Sunday, October 09, 2005

We Hopped at IHOP

Saturday night Doug, Lucas and I went to IHOP after the bar closed. While this sounded good at the time, I never would've guessed we would be dodging syrup shortly after we arrived.

The IHOP is only about two or three miles from my house, but it proved to be a whole other country when we stepped inside. This place was jammed with various slices of life that I don't normally encounter. There were several J-Lo-esque girls with huge glittering belts that barely covered their cooter. They had lots of bling and all were on their cell phones. True to J-Lo form, they were accompanied by some pretty serious thugs. These guys had backwards baseball hats and sports jerseys with baggy jeans and bright white Addidas. They, too, had mucho blingo--large diamond crosses hung by thick gold chains. One even wore a wife beater. There were many red, itchy eyes. Most of them with dialated pupils.

Things seemed to be going well for a while. We had coffee, ordered our food and had just started eating when the shit hit the fan. Or rather, the syrup. In a matter of seconds, an entire section of the IHOP (probably about 20 people) erupted in a violent scuffle. Chairs flew across tables, syrup was flung all over several customers. Dishes were breaking, voices were raised, cops were called. Honestly, I was pretty friggin scared. I couldn't help but think that P-Diddy was packin' heat and that I was sure to die in what would become the great Kansas IHOP Massacre of 2005. Movies would be made. Memorials erected.

Naturally, I felt compelled to docment this. Though I did not have the foresight to flip on my camcorder and catch the action (oh god, that would've been awesome), I did snap a couple of blog-worthy shots. Here are the tables after the action died down:

Thankfully, the scuffle made its way outside and the few remaining patrons sat and gloated at how mature they were for not fighting. We had an unspoken comraderie that I imagine folks share after similar tragedies like a plane crash or a house fire. I kept saying "J-Lo" and "P-Diddy" really loud to see if I could start some shit of my own. It didn't work. Somehow no one was threatened by me. Damn.

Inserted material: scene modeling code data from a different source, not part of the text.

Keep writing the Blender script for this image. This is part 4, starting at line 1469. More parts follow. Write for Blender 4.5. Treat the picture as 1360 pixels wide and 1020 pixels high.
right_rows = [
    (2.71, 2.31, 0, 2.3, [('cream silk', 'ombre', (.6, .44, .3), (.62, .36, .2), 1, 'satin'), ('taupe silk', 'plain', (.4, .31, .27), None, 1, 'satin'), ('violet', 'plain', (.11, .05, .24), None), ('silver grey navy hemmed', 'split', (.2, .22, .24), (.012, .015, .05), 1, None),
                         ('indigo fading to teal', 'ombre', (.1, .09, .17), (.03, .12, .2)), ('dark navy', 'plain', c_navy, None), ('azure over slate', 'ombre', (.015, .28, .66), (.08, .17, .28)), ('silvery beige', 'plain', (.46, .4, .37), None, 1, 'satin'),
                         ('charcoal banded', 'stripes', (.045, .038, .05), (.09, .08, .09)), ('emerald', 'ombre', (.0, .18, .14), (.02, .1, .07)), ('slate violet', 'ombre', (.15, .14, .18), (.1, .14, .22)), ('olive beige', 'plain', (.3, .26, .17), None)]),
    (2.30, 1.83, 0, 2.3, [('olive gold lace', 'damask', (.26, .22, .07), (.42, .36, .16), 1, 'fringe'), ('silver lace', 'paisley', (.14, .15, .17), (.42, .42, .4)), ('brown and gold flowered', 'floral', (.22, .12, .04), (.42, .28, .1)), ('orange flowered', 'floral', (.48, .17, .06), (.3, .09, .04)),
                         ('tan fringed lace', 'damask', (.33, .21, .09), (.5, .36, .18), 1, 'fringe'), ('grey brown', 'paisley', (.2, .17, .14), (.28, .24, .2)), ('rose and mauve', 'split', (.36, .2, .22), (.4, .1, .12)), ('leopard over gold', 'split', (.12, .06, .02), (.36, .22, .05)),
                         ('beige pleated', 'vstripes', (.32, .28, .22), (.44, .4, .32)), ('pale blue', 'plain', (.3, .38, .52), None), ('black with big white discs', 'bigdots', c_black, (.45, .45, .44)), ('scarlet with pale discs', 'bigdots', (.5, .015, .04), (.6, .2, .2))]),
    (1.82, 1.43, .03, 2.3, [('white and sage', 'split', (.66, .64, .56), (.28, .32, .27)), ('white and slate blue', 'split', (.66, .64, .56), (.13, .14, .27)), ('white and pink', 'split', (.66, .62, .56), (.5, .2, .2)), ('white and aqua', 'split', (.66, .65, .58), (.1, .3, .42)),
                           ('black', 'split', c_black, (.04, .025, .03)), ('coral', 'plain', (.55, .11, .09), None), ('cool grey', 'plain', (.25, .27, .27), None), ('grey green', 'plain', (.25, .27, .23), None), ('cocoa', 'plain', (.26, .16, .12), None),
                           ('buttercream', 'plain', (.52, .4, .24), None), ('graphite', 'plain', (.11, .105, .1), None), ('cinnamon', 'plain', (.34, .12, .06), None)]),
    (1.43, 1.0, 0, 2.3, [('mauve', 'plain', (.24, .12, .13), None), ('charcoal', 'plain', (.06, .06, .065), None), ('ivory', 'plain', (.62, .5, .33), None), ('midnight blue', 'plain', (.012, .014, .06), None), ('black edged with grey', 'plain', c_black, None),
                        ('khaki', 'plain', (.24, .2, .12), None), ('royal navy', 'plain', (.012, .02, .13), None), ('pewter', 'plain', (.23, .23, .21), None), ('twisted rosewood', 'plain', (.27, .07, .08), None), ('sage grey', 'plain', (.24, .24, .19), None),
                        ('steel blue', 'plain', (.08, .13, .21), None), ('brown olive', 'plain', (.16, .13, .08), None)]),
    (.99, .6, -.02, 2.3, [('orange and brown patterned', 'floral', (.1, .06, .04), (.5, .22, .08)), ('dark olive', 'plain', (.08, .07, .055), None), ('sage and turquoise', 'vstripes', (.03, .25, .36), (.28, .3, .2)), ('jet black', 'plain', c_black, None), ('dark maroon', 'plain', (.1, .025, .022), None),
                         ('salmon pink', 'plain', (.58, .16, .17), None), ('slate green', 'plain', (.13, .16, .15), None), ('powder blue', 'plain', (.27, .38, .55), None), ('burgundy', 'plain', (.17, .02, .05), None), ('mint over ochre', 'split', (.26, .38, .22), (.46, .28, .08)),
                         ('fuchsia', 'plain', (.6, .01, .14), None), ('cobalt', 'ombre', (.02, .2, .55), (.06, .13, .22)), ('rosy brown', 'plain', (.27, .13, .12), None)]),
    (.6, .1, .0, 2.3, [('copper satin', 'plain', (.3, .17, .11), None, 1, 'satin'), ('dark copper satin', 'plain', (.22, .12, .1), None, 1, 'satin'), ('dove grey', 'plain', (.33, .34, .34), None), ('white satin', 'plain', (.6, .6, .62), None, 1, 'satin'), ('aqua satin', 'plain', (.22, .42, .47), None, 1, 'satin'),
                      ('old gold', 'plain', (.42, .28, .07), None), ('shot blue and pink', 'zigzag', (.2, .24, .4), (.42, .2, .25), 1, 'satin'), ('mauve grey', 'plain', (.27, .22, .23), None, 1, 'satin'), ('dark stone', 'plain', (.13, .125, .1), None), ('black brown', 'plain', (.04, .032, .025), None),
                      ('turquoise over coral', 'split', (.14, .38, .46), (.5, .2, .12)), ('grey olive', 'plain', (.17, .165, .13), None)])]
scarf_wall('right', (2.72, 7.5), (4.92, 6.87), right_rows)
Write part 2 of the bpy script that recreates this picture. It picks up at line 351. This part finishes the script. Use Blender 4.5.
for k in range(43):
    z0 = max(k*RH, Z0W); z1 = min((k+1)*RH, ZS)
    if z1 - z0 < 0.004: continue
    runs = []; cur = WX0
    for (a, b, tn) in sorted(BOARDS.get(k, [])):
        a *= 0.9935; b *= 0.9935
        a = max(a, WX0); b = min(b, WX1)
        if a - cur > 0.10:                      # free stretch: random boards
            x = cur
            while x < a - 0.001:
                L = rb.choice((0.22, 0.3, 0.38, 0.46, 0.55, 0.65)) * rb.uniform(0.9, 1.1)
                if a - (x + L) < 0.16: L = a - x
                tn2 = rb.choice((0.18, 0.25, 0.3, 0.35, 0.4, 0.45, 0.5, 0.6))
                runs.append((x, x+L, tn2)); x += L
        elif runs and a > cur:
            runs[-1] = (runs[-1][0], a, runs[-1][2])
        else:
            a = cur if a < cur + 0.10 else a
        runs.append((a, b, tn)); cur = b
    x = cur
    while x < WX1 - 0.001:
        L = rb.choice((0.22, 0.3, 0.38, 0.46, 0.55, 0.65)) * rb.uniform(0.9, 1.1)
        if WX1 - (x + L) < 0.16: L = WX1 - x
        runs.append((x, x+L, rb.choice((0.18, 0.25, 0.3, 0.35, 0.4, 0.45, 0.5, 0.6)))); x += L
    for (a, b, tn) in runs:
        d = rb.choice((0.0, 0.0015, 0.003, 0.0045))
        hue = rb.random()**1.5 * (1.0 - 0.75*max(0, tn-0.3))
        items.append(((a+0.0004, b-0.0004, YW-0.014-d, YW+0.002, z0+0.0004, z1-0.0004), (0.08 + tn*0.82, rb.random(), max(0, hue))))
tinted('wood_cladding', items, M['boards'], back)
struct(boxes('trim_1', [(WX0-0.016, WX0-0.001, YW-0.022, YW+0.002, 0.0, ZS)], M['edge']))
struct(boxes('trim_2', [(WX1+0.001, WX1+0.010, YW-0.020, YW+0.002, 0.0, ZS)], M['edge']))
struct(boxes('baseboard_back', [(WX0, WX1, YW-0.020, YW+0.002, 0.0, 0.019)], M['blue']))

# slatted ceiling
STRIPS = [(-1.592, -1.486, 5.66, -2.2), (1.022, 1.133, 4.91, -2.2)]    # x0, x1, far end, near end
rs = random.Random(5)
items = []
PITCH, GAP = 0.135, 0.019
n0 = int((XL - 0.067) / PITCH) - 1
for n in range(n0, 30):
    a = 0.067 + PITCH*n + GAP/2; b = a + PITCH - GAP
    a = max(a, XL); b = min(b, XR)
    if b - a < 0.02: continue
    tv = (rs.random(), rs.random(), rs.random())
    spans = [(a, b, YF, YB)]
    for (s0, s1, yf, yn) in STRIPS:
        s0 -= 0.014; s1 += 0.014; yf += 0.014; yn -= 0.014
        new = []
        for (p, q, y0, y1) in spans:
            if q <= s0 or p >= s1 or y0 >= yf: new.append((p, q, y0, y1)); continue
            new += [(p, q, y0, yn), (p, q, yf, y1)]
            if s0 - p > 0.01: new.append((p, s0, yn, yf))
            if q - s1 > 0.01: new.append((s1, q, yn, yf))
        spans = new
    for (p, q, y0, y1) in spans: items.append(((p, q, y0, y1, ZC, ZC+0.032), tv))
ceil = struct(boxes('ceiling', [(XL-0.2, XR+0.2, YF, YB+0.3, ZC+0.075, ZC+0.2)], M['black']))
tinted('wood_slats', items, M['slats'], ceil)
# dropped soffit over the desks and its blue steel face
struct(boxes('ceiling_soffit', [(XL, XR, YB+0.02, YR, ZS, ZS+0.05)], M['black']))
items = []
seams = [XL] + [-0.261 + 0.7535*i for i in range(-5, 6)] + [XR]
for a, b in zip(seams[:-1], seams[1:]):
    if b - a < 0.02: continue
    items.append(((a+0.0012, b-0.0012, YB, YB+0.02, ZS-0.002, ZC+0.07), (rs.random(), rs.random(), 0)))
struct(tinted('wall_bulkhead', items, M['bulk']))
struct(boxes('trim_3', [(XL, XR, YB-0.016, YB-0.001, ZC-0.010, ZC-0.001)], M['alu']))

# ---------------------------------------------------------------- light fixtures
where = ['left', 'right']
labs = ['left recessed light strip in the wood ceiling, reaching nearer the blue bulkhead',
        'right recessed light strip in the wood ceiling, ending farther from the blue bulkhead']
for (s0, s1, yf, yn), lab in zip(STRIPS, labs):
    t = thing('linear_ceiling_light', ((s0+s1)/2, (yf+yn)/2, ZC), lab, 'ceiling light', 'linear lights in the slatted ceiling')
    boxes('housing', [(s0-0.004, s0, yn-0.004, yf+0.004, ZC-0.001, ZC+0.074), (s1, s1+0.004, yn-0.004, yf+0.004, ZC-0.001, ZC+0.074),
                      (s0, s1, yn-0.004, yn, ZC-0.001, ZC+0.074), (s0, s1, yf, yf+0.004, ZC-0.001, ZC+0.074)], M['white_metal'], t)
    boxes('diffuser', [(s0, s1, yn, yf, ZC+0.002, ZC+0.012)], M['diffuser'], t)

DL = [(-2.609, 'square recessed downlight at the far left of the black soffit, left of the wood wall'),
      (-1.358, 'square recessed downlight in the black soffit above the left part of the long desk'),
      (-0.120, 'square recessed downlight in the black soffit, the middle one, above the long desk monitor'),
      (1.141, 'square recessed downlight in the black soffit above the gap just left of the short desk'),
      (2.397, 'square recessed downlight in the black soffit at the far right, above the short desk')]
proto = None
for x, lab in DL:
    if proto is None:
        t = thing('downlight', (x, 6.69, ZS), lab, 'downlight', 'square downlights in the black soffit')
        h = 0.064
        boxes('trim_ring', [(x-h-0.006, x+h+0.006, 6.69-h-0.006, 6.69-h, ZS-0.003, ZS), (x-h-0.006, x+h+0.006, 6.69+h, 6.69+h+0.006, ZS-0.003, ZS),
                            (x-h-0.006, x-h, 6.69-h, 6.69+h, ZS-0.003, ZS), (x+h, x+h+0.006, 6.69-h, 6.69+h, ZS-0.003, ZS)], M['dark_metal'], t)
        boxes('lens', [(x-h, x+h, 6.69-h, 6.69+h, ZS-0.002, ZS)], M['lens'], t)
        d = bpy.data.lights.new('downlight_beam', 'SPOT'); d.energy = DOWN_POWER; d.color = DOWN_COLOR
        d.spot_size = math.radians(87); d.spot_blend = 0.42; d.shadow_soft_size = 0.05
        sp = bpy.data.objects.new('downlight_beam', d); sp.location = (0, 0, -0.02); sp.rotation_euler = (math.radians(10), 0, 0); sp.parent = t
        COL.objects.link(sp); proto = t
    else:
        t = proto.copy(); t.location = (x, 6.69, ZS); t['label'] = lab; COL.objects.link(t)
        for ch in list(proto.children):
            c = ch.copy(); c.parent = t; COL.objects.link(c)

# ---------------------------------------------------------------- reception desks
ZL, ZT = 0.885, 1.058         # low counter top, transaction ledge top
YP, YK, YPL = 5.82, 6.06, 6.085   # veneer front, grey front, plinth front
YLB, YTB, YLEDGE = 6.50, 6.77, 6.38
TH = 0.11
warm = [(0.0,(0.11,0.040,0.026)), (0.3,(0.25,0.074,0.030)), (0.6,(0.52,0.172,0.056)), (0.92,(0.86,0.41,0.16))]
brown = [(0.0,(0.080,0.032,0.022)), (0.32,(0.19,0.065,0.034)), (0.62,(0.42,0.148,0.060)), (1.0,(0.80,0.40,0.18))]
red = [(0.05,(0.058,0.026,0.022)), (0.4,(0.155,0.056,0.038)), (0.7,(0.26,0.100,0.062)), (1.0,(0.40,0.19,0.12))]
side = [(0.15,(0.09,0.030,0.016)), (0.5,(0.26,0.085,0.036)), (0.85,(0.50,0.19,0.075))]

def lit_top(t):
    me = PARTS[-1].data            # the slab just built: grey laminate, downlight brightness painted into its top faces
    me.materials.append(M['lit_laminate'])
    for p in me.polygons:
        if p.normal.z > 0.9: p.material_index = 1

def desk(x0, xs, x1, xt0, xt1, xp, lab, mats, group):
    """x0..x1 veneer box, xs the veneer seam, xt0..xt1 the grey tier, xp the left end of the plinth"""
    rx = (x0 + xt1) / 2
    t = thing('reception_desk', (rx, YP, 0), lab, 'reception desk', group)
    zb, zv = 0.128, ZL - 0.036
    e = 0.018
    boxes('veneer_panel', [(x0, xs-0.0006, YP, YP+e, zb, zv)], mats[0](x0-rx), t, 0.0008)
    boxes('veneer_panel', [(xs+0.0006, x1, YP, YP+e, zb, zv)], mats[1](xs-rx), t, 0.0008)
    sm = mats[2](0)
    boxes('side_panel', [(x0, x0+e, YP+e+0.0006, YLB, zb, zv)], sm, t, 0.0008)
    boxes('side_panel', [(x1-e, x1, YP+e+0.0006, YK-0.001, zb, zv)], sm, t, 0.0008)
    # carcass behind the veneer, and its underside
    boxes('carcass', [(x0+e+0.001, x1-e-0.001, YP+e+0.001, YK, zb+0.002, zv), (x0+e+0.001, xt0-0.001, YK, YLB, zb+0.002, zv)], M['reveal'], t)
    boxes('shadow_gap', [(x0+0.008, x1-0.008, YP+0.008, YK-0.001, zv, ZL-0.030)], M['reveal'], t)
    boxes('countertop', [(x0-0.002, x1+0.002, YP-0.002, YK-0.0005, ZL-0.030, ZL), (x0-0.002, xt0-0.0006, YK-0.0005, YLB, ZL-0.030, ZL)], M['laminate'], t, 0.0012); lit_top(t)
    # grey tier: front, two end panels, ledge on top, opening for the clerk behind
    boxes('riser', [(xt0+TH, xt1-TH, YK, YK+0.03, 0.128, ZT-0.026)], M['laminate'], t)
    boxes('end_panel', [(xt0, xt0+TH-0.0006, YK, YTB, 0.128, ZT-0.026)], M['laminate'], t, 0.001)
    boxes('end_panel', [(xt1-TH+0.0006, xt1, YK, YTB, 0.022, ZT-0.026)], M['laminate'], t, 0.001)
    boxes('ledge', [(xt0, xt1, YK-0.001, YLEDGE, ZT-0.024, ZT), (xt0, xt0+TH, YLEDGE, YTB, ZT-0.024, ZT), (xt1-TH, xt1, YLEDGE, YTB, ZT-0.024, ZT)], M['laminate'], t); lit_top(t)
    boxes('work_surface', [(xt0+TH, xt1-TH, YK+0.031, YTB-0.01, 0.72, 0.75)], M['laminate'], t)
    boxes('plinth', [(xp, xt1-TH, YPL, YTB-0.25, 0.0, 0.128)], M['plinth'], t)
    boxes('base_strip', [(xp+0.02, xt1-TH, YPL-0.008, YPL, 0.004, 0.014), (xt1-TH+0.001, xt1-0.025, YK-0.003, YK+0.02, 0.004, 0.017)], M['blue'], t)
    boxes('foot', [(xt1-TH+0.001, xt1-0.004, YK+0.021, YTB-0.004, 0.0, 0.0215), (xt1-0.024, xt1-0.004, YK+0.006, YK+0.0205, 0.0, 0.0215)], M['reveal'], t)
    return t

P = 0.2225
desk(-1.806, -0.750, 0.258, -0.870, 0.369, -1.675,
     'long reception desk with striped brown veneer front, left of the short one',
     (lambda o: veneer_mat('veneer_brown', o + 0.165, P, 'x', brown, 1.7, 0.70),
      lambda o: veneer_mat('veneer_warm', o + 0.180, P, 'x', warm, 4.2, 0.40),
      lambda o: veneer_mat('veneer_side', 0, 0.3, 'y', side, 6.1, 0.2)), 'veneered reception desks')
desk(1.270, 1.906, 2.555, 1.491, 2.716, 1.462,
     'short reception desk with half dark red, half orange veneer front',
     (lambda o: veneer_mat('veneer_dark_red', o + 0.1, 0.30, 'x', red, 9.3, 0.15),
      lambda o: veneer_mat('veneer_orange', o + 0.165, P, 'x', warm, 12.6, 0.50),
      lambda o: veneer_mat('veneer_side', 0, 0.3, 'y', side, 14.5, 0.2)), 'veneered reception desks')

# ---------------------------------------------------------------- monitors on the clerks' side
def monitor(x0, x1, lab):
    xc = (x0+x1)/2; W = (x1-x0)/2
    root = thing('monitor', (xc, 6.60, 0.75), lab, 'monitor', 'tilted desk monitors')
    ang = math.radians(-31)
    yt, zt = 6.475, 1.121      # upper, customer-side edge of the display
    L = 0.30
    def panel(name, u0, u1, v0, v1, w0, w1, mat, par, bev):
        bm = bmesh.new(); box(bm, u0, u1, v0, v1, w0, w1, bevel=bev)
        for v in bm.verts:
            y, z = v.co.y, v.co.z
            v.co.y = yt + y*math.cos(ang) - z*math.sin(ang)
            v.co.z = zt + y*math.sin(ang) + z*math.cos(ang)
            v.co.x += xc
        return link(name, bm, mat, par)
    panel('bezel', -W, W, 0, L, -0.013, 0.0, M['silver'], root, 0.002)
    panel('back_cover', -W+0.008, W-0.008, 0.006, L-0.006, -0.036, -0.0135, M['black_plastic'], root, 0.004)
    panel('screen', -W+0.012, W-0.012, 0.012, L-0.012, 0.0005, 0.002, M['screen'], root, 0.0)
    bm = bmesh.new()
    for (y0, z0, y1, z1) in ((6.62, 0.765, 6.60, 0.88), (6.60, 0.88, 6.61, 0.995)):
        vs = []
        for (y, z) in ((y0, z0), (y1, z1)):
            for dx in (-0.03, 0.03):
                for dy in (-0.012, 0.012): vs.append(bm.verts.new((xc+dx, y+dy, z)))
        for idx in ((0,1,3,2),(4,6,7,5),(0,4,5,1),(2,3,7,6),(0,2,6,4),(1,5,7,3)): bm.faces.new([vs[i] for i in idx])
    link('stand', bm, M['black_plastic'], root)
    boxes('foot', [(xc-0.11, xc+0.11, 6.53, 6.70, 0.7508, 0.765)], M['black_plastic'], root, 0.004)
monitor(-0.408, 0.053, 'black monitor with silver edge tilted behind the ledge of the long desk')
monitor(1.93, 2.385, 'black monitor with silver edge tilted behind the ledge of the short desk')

Kudos, though, to the police force. They were on this like white on rice. In fact, I think dishes were still breaking when I saw my first set of flashing blue and red lights. In a matter of minutes, there were probably 10 cruisers in the parking lot. This was very comforting that they would all come so quickly to my aid. They must've told them I was there when they dialed 911. Here's a not-so-good shot of the parking lot as we drove away.

The best part of the whole evening was that we got 50% off our meal, AND since all the cops in a ten-mile radius were getting free IHOP coffee,I got to drive home at 110 mph!! Thanks J-Lo!!